Searching for MACHOs (and Other Dark Matter Candidates) in a Simulated Galaxy

Abstract

We conduct gravitational microlensing experiments in a galaxy taken from a cosmological N-body simulation. Hypothetical observers measure the optical depth and event rate toward hypothetical LMCs and compare their results with model predictions. Because we control the accuracy and sophistication of the model, we can determine how good it has to be for statistical errors to dominate over systematic ones. Several thousand independent microlensing experiments are performed. When the "best-fit" triaxial model for the mass distribution of the halo is used, the agreement between the measured and predicted optical depths is quite good: by and large, the discrepancies are consistent with statistical fluctuations. If, on the other hand, a spherical model is used, systematic errors dominate. Even with our "best-fit" model, there are a few rare experiments where the deviation between the measured and predicted optical depths cannot be understood in terms of statistical fluctuations.
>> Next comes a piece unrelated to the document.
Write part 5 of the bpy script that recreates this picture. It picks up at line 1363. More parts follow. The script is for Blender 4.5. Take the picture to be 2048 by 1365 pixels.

In these experiments there is typically a clump of particles crossing the line of sight to the hypothetical LMC. These clumps can be either gravitationally bound systems or transient phenomena in a galaxy that is still undergoing phase mixing. Substructure of this type, if present in the Galactic distribution of MACHOs, can lead to large systematic errors in the analysis of microlensing experiments. We also describe how hypothetical WIMP and axion detection experiments might be conducted in a simulated N-body galaxy.